The 7% wage and salary increase for 2021: the GPSU and the Opposition’s hypocrisy

The Government announced a 7% increase across-the-board for Public Servants and a $400M top-up for frontline healthcare workers. The PNC/APNU/AFC and the GPSU immediately condemned the Government, insisting that the 7% is unconscionable. This is the same GPSU who had said they had an agreement with the Granger-led Government in 2015 for salary increases in 2016, 2017 and 2018 for a flat payment of $7,500 per month to all public servants, together with a pay increase of 25% across- the-board for 2016, a flat payment of $7,000 per month and 20% increase across-the-board for 2017, and $9,000 per month and 20% increase across-the-board for 2018. None of that happened, not even close to these proposed increases, with only single-digit increases happening. Adding salt to the open wounds, APNU/AFC gave themselves a 100% increase in salaries and allowances. Throughout all of those sordid, shameful years, the GPSU sat silent.

Similarly, APNU/AFC/PNC are totally hypocritical when they criticise the 7% across-the-board increase. Not only did they restrict Public Servants’ increases to single digits in 2015, 2016, 2017 and 2018, but faced with an election which they delayed for more than a year, the PNC announced an election gimmick pay increase in November 2019, retroactive to January 2019. Public Servants earning less than G$100,000 a month received a 7% increase; G$100,000 to G$299,999 got a 6.5% increase; G$300,000 to G$499,999 got a 5% increase; G$500,000 to G$699,999 got 3% increase; G$700,000 to G$799,999 got 2%; G$800,000 to G$999,999 got 1%; and above G$1 million got 0.5% increase. The only persons ever to get double-digit increases were the Ministers, who got as much as a 100% increase. Suddenly, these same people believe that the PPP’s 7% increase across-the-board for 2021 is a criminal act.

They also disowned their irresponsibility that, by illegally delaying the elections for more than a year, and then illegally holding on to power for an additional five months after losing an election, they denied Public Servants salary increases for 2020. Also, these are the same charlatans that took away annual bonuses from the Police, prison, fire and military services between 2015 and 2020. These are the same hypocritical critics who took away the jobs of more than 7,000 sugar workers, and then the fired sugar workers had to go to the courts to get their severance payments.

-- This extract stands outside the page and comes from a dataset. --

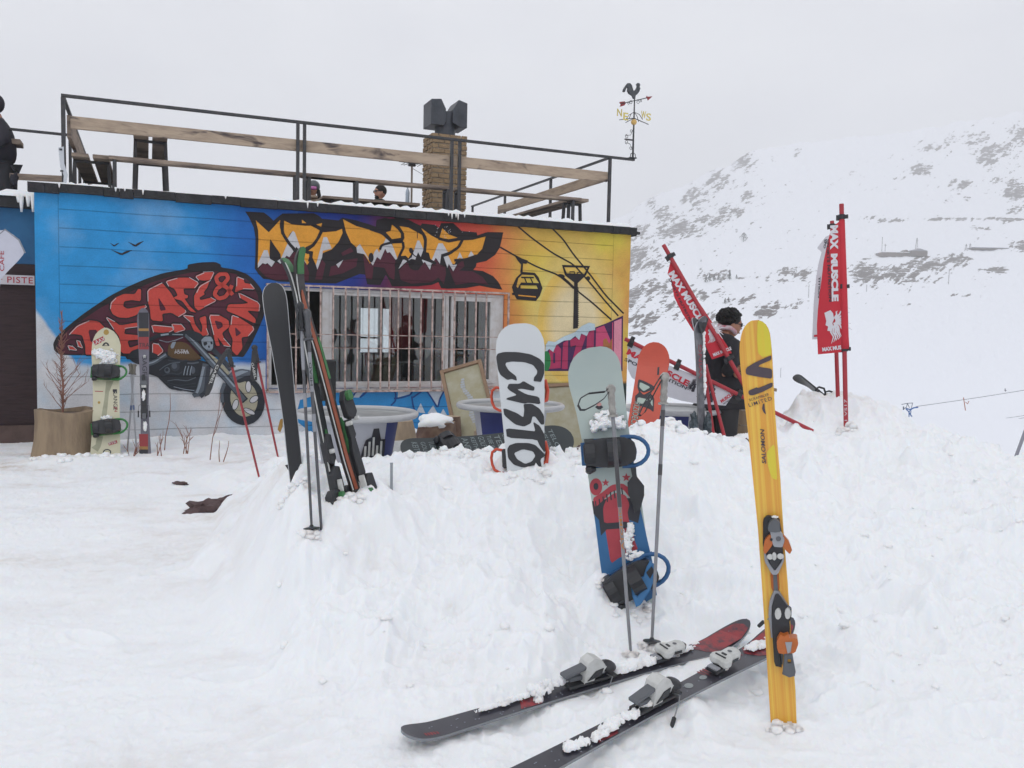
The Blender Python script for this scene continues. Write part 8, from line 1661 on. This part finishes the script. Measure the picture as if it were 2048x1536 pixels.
for k, (x, y, h, wd, lb) in enumerate(((1412, 566, 14, .3, 'short dark tree, first of the row left of the slanting red flag text'), (1419, 563, 17, .26, 'dark tree second in the row on the lower slope'), (1428, 562, 14, .3, 'dark tree third in the row on the lower slope'), (1437, 561, 12, .34, 'small dark tree at the right end of the row on the lower slope'), (1459, 560, 20, .2, 'tall narrow tree standing alone above the curly haired man'), (1473, 558, 9, .35, 'tiny bush right of the tall narrow tree'),
        (1450, 609, 13, .3, 'dark tree just left above the curly haired head'), (1457, 606, 12, .25, 'dark slim tree directly above the curly haired head'), (1308, 487, 8, .3, 'small dark tree on the left rocky ridge'), (1402, 524, 5, .5, 'tiny dark bush on the white slope above the slanting flag'))): far_tree(lb, x, y, h, wd, seed=k)
CONC = mat('far_building_wall', '#6d625c', .9, noise=.4, nscale=.1); 
o, t, k = far_thing('mountain_hut', 'long low building with snowy roof on the rocky shelf of the mountain', 'building', 1800, 513)
mb = MB(); mb.box((-12 * k, 2, 3 * k), (56 * k, 10, 8 * k)); mb.build('wall', CONC, o); mb = MB(); mb.box((30 * k, 0, 5 * k), (32 * k, 12, 10 * k)); mb.build('hall', CONC, o)
mb = MB(); mb.prism([[(13 * k, 9.8 * k), (47 * k, 9.8 * k), (30 * k, 15 * k)]], -6.5, 6.5, lambda x, y, z: (x, z, y)); mb.build('roof', mat('far_roof', '#8b8a90', .8), o); mb = MB(); mb.box((-12 * k, 2, 7.6 * k), (57 * k, 11, 1.2 * k)); mb.build('snow_cover', MSN, o)
mb = MB(); mb.prism([[(2 * k, 9 * k), (14 * k, 9 * k), (8 * k, 13 * k)]], -3, 3, lambda x, y, z: (x, z, y)); mb.build('gable', CONC, o)
def far_mast(label, px, y, hpx, kind='pole', r=.5, name='slope_pole', col=None):
    o, t, k = far_thing(name, label, 'pole' if kind == 'pole' else 'pylon', px, y, 'poles on the mountain slope'); h = hpx * k; mb = MB()
    if kind == 'pole': mb.tube([(0, 0, -h * .05), (0, 0, h)], r * k, 6)
    elif kind == 'cross': mb.tube([(0, 0, 0), (0, 0, h)], r * k, 6); mb.beam((-3 * k, 0, h * .85), (3 * k, 0, h * .85), .7 * k, .7 * k)
    else:
        for s in (-1, 1): mb.tube([(s * 3 * k, 0, 0), (s * .4 * k, 0, h)], r * k, 5)
        for z in (.15, .35, .55, .75): mb.beam((-3 * k * (1 - z), 0, h * z), (3 * k * (1 - z), 0, h * z), .5 * k, .5 * k); mb.beam((-3 * k * (1 - z), 0, h * z), (3 * k * (.8 - z), 0, h * (z + .2)), .4 * k, .4 * k)
        mb.beam((-2.5 * k, 0, h * .8), (2.5 * k, 0, h * .8), .6 * k, .6 * k)
    mb.build('mast', col or mat('far_mast', '#6a6668', .8), o)
far_mast('tall thin mast at the left end of the mountain building', 1763, 514, 40); far_mast('forked utility pole beside the mountain building', 1770, 504, 16, 'cross'); far_mast('lattice pylon above the right end of the mountain building', 1833, 501, 25, 'lattice', .4, 'lattice_pylon')
far_mast('thin pole on the slope left of the standing flags', 1617, 597, 28); far_mast('small pole on the snow right of the standing flags', 1733, 585, 16); far_mast('thin pole on the open snow below the rocky bank', 1897, 569, 28); far_mast('short pale pole on the snow above the dirty pile', 1561, 757, 22, col=mat('pale_mast', '#9a9aa0', .8))
for k, (x, y, lb) in enumerate(((1932, 502, 'left of two lattice frames on the shelf right of the mountain building'), (1940, 501, 'right of two lattice frames on the shelf right of the mountain building'))): far_mast(lb, x, y, 14, 'lattice', .3, 'lattice_pylon')
o, t, k = far_thing('mountain_hut', 'low flat hut at the far right of the mountain shelf', 'building', 1975, 500); mb = MB(); mb.box((0, 0, 1.5 * k), (70 * k, 8, 3 * k)); mb.build('wall', CONC, o); mb = MB(); mb.box((0, 0, 3.3 * k), (72 * k, 9, .9 * k)); mb.build('roof', mat('far_blue_roof', '#7c8494', .8), o)
# ski lifts beyond the bank
tl = 62.; kk = tl / FPX; CAB = mat('lift_cable', '#7a7a82', .6)
def L3(x, y, t=tl): return P(x, y, t)
def cable(label, p0, p1, sag, t=tl, r=.55):
    n = 14; mb = MB(); a, b = L3(*p0, t), L3(*p1, t); pts = [a.lerp(b, i / n) - Vector((0, 0, sag * kk * 4 * (i / n) * (1 - i / n))) for i in range(n + 1)]; mb.tube(pts, r * kk, 6); single(mb, 'lift_cable', CAB, label, 'cable', 'ski lift cables')
cable('upper ski lift cable running from the blue lift head to the right edge', (1832, 813), (2120, 768), 1.5); cable('upper one of the paired lower lift cables', (1885, 853), (2120, 821), .5, r=.4); cable('lower one of the paired lower lift cables', (1885, 857), (2120, 825), .8, r=.4)
b0 = L3(1818, 860); o = thing('ski_lift', 'blue and grey ski lift drive frame beyond the snow bank', 'ski lift', Vector((b0.x, b0.y, b0.z))); BLF = mat('lift_blue', '#2f62a0', .5, noise=.2); 
def lt(mb, pts, r): mb.tube([WM[o].inverted() @ L3(x, y) for x, y in pts], r * kk, 6)
mb = MB(); lt(mb, [(1803, 809), (1815, 806.5), (1826, 806)], .7); lt(mb, [(1815, 807), (1812, 817)], .6); lt(mb, [(1815, 807), (1819, 816)], .6); lt(mb, [(1825, 806), (1823, 816)], .6); lt(mb, [(1807, 813), (1807, 820)], 1.3); lt(mb, [(1807, 818), (1812, 815)], .7); mb.build('grey_frame', mat('lift_grey', '#5f6875', .6), o)
mb = MB(); lt(mb, [(1812, 818), (1817, 823), (1822, 831), (1824, 833)], 1.1); lt(mb, [(1812, 817), (1820, 819), (1828, 815.5), (1836, 814.5)], 1.4); lt(mb, [(1817, 824), (1823, 819)], 1.0); lt(mb, [(1822, 822), (1821, 829)], .8); lt(mb, [(1818, 822), (1818, 862)], .9); mb.build('blue_arm', BLF, o)
for nm, lb, pts, ex, m in (('lift_tower', 'orange lift post with a small pulley beyond the bank', [(1927, 795), (1931, 821)], [(1931, 804), (1935, 808), (1938, 802)], mat('lift_orange', '#a8674c', .6)), ('lift_tower', 'short lift post with crossbar, left one under the paired cables', [(1949, 848), (1949, 869)], [(1946, 848), (1952, 848)], CAB), ('lift_tower', 'lift post with a hanging bar, right one under the paired cables', [(1989, 838), (1985, 858), (1982, 874)], [(1986, 855), (1992, 859), (1994, 868), (1997, 872)], CAB), ('lift_tower', 'faint tiny pulley mast high on the upper cable at the right', [(2010, 777), (2011, 783)], [(2009, 781), (2013, 781)], CAB)):
    b0 = L3(*pts[-1]); o = thing(nm, lb, 'ski lift', Vector(b0), 'ski lift posts'); mb = MB(); lt(mb, pts, .8); mb.build('post', m, o); mb = MB(); lt(mb, ex, .7); mb.build('hanger', m, o)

These are the same people who fired 2,000 Amerindian Community Development Officers without ever thinking of any alternative way for these young Amerindians to make a living. Yet, today, when the Government of Guyana is granting an across-the-board salary increase to Public Servants retroactive to January 2021, in addition to several cash relief programs throughout 2021, the PNC and their appendages, like the AFC and the WPA, denounce the move as not just inadequate, but criminal.

The PNC, like the GPSU, are not just being petty, they continue to be obstructionist. They find fault with everything, relentlessly picking petty quarrels. They have refused any cooperation with Government to make changes to ensure GECOM’s conduct in future elections prevent a repeat of March 2020. They claim they will conduct their own internal consultations for any possible change in the operation of GECOM. One of the PNC’s appendages has decided that the changes proposed by the Government are totally unacceptable, but they have also refused to make any counter-proposal. They are being petty. These are politicians who cannot rise above their petty obsession, believing that unless they are in Government, they must ensure Guyana cannot move forward.

As our OIL and GAS riches begin to become reality, there are those among us who are desperate to ensure we remain stagnant, that we put before our people every possible barrier. The PNC and the small political parties that have become appendages of the PNC are desperate, and will do anything to prevent Guyana from moving forward. A few weeks ago, one group of Guyanese in Brooklyn, linked to the PNC, called for burning down of Georgetown.

Earlier, David Hinds called for “undermining the Government of Guyana “by any means necessary.” His call was reminiscent of the PNC’s call in 1997 and 2001, to make Guyana ungovernable through the “slo fyah, mo’ fyah” campaign. Soon after Hinds’s outburst and the Brooklyn group’s call to burn down Georgetown, a spate of fires has destroyed a number of buildings, including the Brickdam Police Station and, just this past week, Police buildings at Eve Leary.

Fifty-eight years ago, on November 22, 1963, President John F. Kennedy, the American President, was assassinated. On that night, he had ended his trip with an appeal to Americans to “let us not be petty, because our cause is great”. Guyana has endured too many years of being a poor developing country. Now, because President Janet Jagan, in 1999, dared to sign a deal with EXXON, we are poised to be among the world’s richest countries. We, the people, need to work together to change Guyana’s destiny, to move Guyana ahead as the most advanced economy in Caricom. Our people deserve this new dispensation. The only barrier right now is us, we ourselves stand before us as our worst possible enemies.